Evelyn and Doc are on a break, so there’s no reason why she shouldn’t be seeing other people. But apparently, Mama Braxton is no Demi Moore when it comes to dating younger men.
When Towanda sets her mother up on a blind date, Evelyn is shocked to learn that he is only 27. After five minutes of conversation, Evelyn leaves, embarrassed and annoyed. But should she have been more open to meeting someone born a little later? We asked Dr. Sherry, who said she wasn’t at all surprised by Evelyn’s reaction.
“Mature women are not as flexible in terms of their willingness to respond to something different. They have a sense of what they want in a relationship and it’s difficult to stray from that,” she says.
But should Evelyn — or any woman — open herself up to dating a younger man? Dr. Sherry says it depends on the woman.

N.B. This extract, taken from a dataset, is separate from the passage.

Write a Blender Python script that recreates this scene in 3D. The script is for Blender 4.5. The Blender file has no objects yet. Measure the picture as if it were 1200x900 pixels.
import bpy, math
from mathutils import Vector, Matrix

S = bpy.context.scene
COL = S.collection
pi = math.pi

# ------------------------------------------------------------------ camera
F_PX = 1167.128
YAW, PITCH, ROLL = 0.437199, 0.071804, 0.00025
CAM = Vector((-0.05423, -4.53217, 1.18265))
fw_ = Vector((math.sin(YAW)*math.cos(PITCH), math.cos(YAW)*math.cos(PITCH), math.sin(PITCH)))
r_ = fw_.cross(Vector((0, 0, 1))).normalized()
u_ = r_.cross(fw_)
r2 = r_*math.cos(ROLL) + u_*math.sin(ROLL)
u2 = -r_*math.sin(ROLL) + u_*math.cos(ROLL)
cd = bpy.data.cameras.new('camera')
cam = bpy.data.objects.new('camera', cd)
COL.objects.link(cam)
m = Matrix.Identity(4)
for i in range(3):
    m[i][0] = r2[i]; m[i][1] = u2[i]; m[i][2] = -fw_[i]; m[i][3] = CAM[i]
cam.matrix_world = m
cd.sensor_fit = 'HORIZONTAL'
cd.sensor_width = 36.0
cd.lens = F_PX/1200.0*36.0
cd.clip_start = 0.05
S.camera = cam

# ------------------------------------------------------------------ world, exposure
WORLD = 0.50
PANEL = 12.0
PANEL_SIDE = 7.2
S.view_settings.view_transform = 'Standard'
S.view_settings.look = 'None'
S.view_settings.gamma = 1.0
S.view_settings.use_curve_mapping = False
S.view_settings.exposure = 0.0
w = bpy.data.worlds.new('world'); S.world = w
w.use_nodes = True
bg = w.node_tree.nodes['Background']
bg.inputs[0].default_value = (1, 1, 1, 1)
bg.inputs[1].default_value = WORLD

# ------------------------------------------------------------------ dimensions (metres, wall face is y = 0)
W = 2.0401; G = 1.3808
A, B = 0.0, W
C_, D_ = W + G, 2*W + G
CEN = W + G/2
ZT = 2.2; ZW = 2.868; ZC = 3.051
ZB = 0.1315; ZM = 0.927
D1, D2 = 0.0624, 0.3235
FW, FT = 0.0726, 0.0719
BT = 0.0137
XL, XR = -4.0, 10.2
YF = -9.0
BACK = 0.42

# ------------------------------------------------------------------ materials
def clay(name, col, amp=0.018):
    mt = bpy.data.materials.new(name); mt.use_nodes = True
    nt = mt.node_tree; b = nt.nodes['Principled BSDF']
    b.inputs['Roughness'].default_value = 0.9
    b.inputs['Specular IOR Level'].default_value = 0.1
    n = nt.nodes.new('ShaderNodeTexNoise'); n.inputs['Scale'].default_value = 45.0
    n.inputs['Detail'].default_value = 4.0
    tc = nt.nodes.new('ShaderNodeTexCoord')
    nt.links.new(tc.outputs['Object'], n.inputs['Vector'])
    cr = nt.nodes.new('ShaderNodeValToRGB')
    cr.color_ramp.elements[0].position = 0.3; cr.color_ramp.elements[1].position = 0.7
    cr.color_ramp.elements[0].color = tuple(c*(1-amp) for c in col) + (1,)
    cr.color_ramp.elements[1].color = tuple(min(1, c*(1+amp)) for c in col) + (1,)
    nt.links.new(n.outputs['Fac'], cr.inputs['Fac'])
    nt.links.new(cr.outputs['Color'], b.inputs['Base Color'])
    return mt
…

“Women should be open-minded. Some 21-year-old men are very mature, mature enough to date a much older women. Some older women so immature that they match the 21-year-old,” she explains.
And should 49-year-old Demi Moore’s pending divorce from 33-year-old Ashton Kutcher (who is rumored to have been unfaithful) serve as a cautionary tale? Dr. Sherry says not really.
“Anybody can get divorced. It’s not so much the age, it’s what you have in common with that person: maturity, similar values, expectations. Finances are a major issue: Are his equal to or greater than yours? Older women who are established don’t want to raise another kid or take on someone else.”
Plus, Dr. Sherry warns, it may be cute to date someone who’s 20 when you’re 40, but a decade or two later, the age difference may be more problematic. “You risk having a gap in terms of those values because people change,” she says.
Now for the question you’ve been secretly wondering about: Is a younger man more likely to tire of an older woman?
“Not necessarily,” Dr. Sherry says. “Committed relationships aren’t really about sex and physical beauty, they are about love. The physical beauty comes and goes for all of us. The young guy is going to deteriorate, too.”
Thinking about dating a younger man? Here’s Dr. Sherry’s checklist of five things to consider:
1. Maturity: Does he seem to be mature?
2. Finances: That’s a biggie. Is he financially stable now? Is he still in school, or trying to get his career on track? Make sure he isn’t there for a free, easy ride.
3. Values: Does he hold the same values as you do? If he’s young and cute, a “How Stella Got Her Groove Back” situation could be cute for a nice weekend, but what will hold up over time are your shared values. Do you enjoy the same things, and want the same things in life?
4. Honesty: Be honest with yourself about what is this really about — a nice body? Ask yourself: Am I with this guy because of what? Do you really want to raise someone else?
5. Can You Handle Jealousy? You must be grounded emotionally, because there will be younger women with perky boobs and all the other stuff checking him out. A woman dating a younger man must be secure with herself and her body image. Communication is key — no matter what the age difference is.